Quelques solos de déglingo à tendance what-the-fuck.
Et des putain d’ambiances à nouer les tripes parce que, je ne sais pas si vous avez vu les infos, on va tous crever mais moi d’abord, j’étais là avant. Et on mérite. Moi surtout, puisque j’étais là avant.

Le temps venu de passer à la caisse, voilà ce que raconte et illustre cet album en associant, d’un côté, un écrasant death black grind metal à la puissance dévastatrice des éléments déchaînés, aux déferlantes vengeresses, aux volcans colériques et au soleil sans pitié, et de l’autre, en faisant converger accalmies malaisantes, agonie de la nature maltraitée et cris de tous les mignons petits enfants dont l’avenir ne semble pas plus radieux que celui des ours polaires.

De blast beats implacables et étouffants en breaks sinueux et hypnotiques, de strates vocales ricochant dans des échos infinis en mélodies de fin du monde, l’inconfort est permanent.
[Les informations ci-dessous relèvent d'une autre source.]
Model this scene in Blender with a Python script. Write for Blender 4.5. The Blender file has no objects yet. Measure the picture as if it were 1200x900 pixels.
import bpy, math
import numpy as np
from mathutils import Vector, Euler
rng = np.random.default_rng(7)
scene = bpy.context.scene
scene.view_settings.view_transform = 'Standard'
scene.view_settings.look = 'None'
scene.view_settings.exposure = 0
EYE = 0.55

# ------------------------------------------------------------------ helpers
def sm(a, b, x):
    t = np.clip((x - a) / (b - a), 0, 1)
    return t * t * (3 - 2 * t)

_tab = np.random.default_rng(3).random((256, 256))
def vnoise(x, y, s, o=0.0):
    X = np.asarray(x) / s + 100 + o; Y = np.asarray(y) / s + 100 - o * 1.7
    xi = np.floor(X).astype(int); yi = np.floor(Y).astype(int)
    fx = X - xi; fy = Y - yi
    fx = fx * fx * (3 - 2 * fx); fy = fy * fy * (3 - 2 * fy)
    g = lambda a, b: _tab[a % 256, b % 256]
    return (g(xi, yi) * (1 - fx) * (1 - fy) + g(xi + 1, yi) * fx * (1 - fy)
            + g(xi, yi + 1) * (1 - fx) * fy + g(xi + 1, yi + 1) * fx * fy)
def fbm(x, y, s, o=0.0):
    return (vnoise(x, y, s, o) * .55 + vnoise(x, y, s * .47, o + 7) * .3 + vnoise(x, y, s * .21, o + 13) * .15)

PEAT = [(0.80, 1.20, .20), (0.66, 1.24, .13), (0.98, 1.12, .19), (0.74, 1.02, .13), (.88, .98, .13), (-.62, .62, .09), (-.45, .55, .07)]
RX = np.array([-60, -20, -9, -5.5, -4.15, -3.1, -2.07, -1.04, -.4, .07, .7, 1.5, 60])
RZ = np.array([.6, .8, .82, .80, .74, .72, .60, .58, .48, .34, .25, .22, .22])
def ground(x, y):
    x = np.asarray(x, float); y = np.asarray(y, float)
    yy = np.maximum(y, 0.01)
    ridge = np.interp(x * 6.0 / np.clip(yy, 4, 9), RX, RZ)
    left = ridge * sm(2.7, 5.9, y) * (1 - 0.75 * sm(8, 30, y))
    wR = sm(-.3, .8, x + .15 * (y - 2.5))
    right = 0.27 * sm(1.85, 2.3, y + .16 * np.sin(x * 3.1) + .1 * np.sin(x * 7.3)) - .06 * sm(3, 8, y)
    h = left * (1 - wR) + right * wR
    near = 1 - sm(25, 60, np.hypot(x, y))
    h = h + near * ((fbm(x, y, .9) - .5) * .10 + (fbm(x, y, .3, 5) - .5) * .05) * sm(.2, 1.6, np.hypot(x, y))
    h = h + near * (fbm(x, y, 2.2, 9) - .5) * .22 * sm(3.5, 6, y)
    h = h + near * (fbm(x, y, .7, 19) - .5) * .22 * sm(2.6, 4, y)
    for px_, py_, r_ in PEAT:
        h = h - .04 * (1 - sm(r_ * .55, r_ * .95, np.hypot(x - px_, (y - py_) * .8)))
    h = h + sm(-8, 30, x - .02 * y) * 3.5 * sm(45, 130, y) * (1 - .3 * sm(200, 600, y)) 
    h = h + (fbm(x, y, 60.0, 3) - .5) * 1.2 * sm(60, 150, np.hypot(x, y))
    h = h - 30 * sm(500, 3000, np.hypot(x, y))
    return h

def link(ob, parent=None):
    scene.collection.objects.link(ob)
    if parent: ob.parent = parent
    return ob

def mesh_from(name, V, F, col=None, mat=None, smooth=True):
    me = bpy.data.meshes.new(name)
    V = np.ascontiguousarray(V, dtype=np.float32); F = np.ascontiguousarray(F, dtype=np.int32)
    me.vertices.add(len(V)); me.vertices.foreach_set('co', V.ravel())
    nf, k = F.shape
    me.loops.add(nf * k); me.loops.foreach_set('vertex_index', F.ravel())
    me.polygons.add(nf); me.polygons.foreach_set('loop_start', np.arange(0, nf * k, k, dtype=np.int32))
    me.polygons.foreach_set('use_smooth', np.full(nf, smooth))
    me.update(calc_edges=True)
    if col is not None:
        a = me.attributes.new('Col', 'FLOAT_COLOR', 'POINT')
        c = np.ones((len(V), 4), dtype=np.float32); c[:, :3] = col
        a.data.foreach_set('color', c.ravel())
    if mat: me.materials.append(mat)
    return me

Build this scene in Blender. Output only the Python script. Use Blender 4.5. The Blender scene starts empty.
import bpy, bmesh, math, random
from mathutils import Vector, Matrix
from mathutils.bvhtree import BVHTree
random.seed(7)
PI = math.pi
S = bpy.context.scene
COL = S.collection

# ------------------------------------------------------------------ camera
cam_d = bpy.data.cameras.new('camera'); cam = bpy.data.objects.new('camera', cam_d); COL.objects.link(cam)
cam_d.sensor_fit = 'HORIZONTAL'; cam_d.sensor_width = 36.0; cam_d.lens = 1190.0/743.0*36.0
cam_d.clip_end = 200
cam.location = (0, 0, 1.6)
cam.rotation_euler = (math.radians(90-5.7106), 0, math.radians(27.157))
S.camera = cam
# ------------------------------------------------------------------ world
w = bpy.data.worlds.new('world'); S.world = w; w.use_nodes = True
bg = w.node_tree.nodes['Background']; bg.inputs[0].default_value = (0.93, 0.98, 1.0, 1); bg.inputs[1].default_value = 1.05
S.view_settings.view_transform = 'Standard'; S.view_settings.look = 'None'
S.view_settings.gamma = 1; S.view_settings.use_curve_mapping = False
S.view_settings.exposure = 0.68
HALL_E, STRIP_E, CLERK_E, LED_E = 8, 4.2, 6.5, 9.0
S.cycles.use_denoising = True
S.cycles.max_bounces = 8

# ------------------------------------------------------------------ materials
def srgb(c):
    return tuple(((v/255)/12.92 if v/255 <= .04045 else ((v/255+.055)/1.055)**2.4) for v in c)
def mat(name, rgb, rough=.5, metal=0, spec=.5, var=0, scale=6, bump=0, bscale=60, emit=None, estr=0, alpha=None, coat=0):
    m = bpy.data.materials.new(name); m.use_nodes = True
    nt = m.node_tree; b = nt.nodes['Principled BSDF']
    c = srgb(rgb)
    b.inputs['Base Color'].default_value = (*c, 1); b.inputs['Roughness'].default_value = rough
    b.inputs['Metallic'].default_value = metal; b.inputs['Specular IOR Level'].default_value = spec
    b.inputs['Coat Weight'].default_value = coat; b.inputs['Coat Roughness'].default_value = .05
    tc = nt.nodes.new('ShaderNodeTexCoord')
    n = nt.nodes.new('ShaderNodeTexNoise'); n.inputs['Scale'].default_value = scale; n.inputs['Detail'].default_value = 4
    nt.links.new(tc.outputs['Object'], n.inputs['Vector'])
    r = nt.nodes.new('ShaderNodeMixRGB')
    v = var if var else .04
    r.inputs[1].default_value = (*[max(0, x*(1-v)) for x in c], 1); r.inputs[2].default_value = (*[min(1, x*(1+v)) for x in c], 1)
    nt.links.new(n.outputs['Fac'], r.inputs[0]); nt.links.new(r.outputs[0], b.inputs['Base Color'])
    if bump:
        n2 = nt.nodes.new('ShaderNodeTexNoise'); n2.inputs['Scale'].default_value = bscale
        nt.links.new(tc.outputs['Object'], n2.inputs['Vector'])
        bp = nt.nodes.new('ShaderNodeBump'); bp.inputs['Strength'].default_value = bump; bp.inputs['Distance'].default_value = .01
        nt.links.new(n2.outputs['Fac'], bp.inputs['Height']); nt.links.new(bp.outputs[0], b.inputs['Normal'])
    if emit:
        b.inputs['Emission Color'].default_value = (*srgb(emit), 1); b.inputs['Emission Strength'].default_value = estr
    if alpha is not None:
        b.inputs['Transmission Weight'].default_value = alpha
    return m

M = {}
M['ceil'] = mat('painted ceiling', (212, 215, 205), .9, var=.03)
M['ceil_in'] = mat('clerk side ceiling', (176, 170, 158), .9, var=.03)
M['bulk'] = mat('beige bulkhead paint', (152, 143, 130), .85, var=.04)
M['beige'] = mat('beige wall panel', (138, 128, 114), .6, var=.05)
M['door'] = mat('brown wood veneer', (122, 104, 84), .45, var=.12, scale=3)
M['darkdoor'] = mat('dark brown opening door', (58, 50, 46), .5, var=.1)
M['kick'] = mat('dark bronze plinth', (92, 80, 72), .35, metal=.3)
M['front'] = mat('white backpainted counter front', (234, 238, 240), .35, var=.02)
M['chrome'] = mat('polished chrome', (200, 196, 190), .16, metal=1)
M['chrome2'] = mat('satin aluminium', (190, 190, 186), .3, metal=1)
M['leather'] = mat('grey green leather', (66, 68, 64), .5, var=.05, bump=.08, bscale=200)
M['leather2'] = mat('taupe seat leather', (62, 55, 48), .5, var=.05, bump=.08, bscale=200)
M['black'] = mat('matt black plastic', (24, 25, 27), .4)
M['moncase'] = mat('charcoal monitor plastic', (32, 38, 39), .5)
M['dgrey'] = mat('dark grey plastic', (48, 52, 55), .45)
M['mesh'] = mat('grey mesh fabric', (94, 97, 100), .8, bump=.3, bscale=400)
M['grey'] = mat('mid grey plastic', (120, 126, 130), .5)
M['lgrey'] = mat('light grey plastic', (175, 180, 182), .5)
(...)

La voix de sorcière, nasillarde et ricanante, nous rappelle régulièrement notre propre faiblesse, nos fautes séculaires et l’insolente assurance de ceux qui marchent debout. Désespéré, on assiste, en une cinquantaine de minutes forcément apocalyptiques, au spectacle de la fin des temps.

Et je crois que tout cela vaut bien une première place dans mon top 2019 pour ce nouvel album de Cattle Decapitation.